Na primeira parte da aula, tentámos aclarar estes dois enunciados com a pergunta: que significa, então, creditar o ser num ente (supremo) — se tal é a essência da crença (religiosa)? E que quer isso dizer no regime capitalista?
Quer dizer que o dinheiro passou a ser divino atribuindo-se-lhe o poder supremo de se auto-reproduzir. A finança, como religião global, procura concretizar o sonho porventura mais arcaico da humanidade: a autoprodução (ou autoconcepção) do humano. «Deus» — a imortalidade — é o poder de (se) dar perpetuamente vida. Crer em deus é creditar-lhe esse poder (o poder-ser infinito).
Não bastará assim dizer que o nome do deus capitalista é o «dinheiro»: se a Acumulação (a «acumulação original», como diz Marx depois de Adam Smith) e o Lucro predominam nas fases mercantil e industrial do capitalismo, então a Especulação é o culto específico do capitalismo financeiro. E tal culto tem um ídolo puro — o Crédito — e um templo maior: a Bolsa (de valores). O objecto do culto capitalista é o dinheiro enquanto entidade viva e auto-reprodutora. Divisa (secreta) da finança: como não se pode vencer o tempo, então que vençam os juros do tempo capitalizado (ou seja, os juros do crédito). Como não se pode ganhar ao tempo, então que se exproprie o tempo dos outros: que se ganhe aos outros no jogo do tempo (ou da vida).

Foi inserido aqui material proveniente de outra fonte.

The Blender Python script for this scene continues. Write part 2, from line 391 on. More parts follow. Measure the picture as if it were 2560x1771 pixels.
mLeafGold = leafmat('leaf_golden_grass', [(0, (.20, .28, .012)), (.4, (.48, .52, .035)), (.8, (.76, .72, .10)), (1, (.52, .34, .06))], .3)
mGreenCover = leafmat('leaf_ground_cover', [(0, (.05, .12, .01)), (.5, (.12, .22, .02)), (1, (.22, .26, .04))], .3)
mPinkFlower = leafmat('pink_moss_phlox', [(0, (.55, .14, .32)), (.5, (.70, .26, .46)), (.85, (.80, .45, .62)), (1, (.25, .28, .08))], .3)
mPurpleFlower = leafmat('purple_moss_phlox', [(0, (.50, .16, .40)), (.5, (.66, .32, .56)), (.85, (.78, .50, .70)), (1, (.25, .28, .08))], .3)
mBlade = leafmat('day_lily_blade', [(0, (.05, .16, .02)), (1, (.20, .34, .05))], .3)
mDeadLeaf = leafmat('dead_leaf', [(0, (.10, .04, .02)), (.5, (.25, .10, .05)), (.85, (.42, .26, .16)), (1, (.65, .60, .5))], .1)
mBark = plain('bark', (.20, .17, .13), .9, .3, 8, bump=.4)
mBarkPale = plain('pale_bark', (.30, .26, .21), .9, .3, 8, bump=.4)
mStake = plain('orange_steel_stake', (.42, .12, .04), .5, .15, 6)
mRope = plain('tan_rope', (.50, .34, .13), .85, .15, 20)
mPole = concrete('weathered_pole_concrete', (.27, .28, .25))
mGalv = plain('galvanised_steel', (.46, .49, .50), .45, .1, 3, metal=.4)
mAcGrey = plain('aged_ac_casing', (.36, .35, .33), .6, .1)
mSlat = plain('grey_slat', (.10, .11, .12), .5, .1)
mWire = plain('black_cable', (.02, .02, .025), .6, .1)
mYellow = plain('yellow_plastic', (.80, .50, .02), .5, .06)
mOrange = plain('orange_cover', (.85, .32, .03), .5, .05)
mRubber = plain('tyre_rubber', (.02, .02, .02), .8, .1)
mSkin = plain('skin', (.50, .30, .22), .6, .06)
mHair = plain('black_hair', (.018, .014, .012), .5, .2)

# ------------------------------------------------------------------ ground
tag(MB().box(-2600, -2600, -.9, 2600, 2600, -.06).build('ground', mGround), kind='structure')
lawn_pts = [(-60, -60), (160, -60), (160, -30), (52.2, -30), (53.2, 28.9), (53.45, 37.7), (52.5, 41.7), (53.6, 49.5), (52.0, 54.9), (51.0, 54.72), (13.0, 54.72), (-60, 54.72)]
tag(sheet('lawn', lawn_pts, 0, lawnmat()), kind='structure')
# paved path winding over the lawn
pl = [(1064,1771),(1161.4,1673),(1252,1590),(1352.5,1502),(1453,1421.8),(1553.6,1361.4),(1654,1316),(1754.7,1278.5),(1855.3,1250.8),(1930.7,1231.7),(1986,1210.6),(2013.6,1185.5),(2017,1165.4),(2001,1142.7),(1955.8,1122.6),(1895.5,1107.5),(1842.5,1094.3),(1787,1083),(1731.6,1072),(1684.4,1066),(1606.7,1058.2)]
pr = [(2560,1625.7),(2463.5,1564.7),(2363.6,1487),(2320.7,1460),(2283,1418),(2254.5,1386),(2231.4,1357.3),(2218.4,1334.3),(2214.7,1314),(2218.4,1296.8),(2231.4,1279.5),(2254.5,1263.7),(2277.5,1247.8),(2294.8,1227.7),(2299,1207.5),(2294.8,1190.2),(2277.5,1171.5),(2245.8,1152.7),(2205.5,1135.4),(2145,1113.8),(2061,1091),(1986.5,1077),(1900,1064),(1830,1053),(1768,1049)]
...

Na segunda parte da aula, fizemos um excurso sobre o cristianismo, a partir de um texto de Paulo Sarmento, A ficção de Cristo e o que ela pode significar antropologicamente, entretanto publicado na página da Escola Livre e disponível aqui:
O texto foi lido pelo Paulo tendo propiciado um debate. Neste debate, a propósito de leituras não ortodoxas da figura de Cristo (na leitura do Paulo, é aventada a hipótese de um Cristo ateu como condição da fraternidade cristã), Sei Miguel lembrou o capítulo II da Segunda Parte do romance de Mikhail Bulgakov, Margarita e o Mestre, intitulado Pôncio Pilatos.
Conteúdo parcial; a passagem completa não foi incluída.